--- Start ---

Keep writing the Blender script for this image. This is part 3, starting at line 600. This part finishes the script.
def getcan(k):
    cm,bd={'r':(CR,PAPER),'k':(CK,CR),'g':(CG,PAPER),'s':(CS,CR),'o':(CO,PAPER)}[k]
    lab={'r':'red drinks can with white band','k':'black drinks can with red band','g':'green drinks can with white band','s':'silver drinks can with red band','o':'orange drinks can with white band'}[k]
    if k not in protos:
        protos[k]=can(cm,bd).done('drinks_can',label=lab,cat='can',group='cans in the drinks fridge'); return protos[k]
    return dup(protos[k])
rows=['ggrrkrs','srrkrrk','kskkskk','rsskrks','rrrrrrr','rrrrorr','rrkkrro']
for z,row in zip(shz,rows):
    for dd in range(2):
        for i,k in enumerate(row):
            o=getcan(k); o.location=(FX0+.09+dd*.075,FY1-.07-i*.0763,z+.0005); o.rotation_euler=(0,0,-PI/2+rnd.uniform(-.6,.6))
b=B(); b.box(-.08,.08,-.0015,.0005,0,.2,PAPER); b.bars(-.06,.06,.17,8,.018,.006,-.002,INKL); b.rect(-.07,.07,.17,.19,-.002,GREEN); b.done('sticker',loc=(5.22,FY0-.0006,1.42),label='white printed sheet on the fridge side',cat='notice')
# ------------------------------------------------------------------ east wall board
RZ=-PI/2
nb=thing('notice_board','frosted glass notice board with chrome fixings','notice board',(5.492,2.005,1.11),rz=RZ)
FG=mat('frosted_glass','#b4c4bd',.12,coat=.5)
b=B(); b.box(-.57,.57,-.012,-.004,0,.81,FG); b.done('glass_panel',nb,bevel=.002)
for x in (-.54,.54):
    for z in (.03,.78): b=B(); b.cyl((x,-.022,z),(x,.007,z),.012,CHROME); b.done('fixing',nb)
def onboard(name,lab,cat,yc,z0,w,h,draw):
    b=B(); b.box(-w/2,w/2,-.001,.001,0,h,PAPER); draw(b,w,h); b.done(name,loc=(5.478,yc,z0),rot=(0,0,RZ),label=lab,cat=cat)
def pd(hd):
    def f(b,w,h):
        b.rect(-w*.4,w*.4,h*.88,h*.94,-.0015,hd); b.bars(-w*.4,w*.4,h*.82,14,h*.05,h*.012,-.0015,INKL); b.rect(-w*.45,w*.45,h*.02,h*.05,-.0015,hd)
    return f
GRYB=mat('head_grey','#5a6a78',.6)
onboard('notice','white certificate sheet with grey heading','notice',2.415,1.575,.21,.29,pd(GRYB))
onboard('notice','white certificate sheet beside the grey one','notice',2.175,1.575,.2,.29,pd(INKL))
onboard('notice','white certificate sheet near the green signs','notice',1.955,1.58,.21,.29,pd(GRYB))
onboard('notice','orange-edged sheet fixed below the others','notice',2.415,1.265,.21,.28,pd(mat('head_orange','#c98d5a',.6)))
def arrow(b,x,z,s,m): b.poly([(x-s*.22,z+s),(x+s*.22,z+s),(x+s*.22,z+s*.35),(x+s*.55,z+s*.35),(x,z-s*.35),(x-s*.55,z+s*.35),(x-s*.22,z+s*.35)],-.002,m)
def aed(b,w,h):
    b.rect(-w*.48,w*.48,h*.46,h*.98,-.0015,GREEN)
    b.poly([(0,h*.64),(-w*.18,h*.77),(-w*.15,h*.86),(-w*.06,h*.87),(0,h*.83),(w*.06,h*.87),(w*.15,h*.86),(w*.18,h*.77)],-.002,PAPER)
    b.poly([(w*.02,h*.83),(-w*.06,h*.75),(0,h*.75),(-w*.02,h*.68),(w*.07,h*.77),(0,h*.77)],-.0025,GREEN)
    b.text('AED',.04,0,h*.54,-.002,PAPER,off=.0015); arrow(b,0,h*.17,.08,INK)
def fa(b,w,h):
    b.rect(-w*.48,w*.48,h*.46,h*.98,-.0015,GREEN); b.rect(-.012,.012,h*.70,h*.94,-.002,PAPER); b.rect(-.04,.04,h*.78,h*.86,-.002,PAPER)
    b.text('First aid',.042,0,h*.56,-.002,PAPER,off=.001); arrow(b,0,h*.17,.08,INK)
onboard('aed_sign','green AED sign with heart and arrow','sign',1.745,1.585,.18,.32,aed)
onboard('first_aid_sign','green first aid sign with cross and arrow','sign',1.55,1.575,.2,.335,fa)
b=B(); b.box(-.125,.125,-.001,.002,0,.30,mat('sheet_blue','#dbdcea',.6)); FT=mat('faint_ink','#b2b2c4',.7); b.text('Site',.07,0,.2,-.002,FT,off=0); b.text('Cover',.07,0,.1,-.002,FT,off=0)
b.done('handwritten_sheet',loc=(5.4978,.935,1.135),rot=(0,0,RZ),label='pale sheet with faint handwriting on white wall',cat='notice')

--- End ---

Copy out the material above in its entirety. Every detail must match.

Keep writing the Blender script for this image. This is part 3, starting at line 600. This part finishes the script.
def getcan(k):
    cm,bd={'r':(CR,PAPER),'k':(CK,CR),'g':(CG,PAPER),'s':(CS,CR),'o':(CO,PAPER)}[k]
    lab={'r':'red drinks can with white band','k':'black drinks can with red band','g':'green drinks can with white band','s':'silver drinks can with red band','o':'orange drinks can with white band'}[k]
    if k not in protos:
        protos[k]=can(cm,bd).done('drinks_can',label=lab,cat='can',group='cans in the drinks fridge'); return protos[k]
    return dup(protos[k])
rows=['ggrrkrs','srrkrrk','kskkskk','rsskrks','rrrrrrr','rrrrorr','rrkkrro']
for z,row in zip(shz,rows):
    for dd in range(2):
        for i,k in enumerate(row):
            o=getcan(k); o.location=(FX0+.09+dd*.075,FY1-.07-i*.0763,z+.0005); o.rotation_euler=(0,0,-PI/2+rnd.uniform(-.6,.6))
b=B(); b.box(-.08,.08,-.0015,.0005,0,.2,PAPER); b.bars(-.06,.06,.17,8,.018,.006,-.002,INKL); b.rect(-.07,.07,.17,.19,-.002,GREEN); b.done('sticker',loc=(5.22,FY0-.0006,1.42),label='white printed sheet on the fridge side',cat='notice')
# ------------------------------------------------------------------ east wall board
RZ=-PI/2
nb=thing('notice_board','frosted glass notice board with chrome fixings','notice board',(5.492,2.005,1.11),rz=RZ)
FG=mat('frosted_glass','#b4c4bd',.12,coat=.5)
b=B(); b.box(-.57,.57,-.012,-.004,0,.81,FG); b.done('glass_panel',nb,bevel=.002)
for x in (-.54,.54):
    for z in (.03,.78): b=B(); b.cyl((x,-.022,z),(x,.007,z),.012,CHROME); b.done('fixing',nb)
def onboard(name,lab,cat,yc,z0,w,h,draw):
    b=B(); b.box(-w/2,w/2,-.001,.001,0,h,PAPER); draw(b,w,h); b.done(name,loc=(5.478,yc,z0),rot=(0,0,RZ),label=lab,cat=cat)
def pd(hd):
    def f(b,w,h):
        b.rect(-w*.4,w*.4,h*.88,h*.94,-.0015,hd); b.bars(-w*.4,w*.4,h*.82,14,h*.05,h*.012,-.0015,INKL); b.rect(-w*.45,w*.45,h*.02,h*.05,-.0015,hd)
    return f
GRYB=mat('head_grey','#5a6a78',.6)
onboard('notice','white certificate sheet with grey heading','notice',2.415,1.575,.21,.29,pd(GRYB))
onboard('notice','white certificate sheet beside the grey one','notice',2.175,1.575,.2,.29,pd(INKL))
onboard('notice','white certificate sheet near the green signs','notice',1.955,1.58,.21,.29,pd(GRYB))
onboard('notice','orange-edged sheet fixed below the others','notice',2.415,1.265,.21,.28,pd(mat('head_orange','#c98d5a',.6)))
def arrow(b,x,z,s,m): b.poly([(x-s*.22,z+s),(x+s*.22,z+s),(x+s*.22,z+s*.35),(x+s*.55,z+s*.35),(x,z-s*.35),(x-s*.55,z+s*.35),(x-s*.22,z+s*.35)],-.002,m)
def aed(b,w,h):
    b.rect(-w*.48,w*.48,h*.46,h*.98,-.0015,GREEN)
    b.poly([(0,h*.64),(-w*.18,h*.77),(-w*.15,h*.86),(-w*.06,h*.87),(0,h*.83),(w*.06,h*.87),(w*.15,h*.86),(w*.18,h*.77)],-.002,PAPER)
    b.poly([(w*.02,h*.83),(-w*.06,h*.75),(0,h*.75),(-w*.02,h*.68),(w*.07,h*.77),(0,h*.77)],-.0025,GREEN)
    b.text('AED',.04,0,h*.54,-.002,PAPER,off=.0015); arrow(b,0,h*.17,.08,INK)
def fa(b,w,h):
    b.rect(-w*.48,w*.48,h*.46,h*.98,-.0015,GREEN); b.rect(-.012,.012,h*.70,h*.94,-.002,PAPER); b.rect(-.04,.04,h*.78,h*.86,-.002,PAPER)
    b.text('First aid',.042,0,h*.56,-.002,PAPER,off=.001); arrow(b,0,h*.17,.08,INK)
onboard('aed_sign','green AED sign with heart and arrow','sign',1.745,1.585,.18,.32,aed)
onboard('first_aid_sign','green first aid sign with cross and arrow','sign',1.55,1.575,.2,.335,fa)
b=B(); b.box(-.125,.125,-.001,.002,0,.30,mat('sheet_blue','#dbdcea',.6)); FT=mat('faint_ink','#b2b2c4',.7); b.text('Site',.07,0,.2,-.002,FT,off=0); b.text('Cover',.07,0,.1,-.002,FT,off=0)
b.done('handwritten_sheet',loc=(5.4978,.935,1.135),rot=(0,0,RZ),label='pale sheet with faint handwriting on white wall',cat='notice')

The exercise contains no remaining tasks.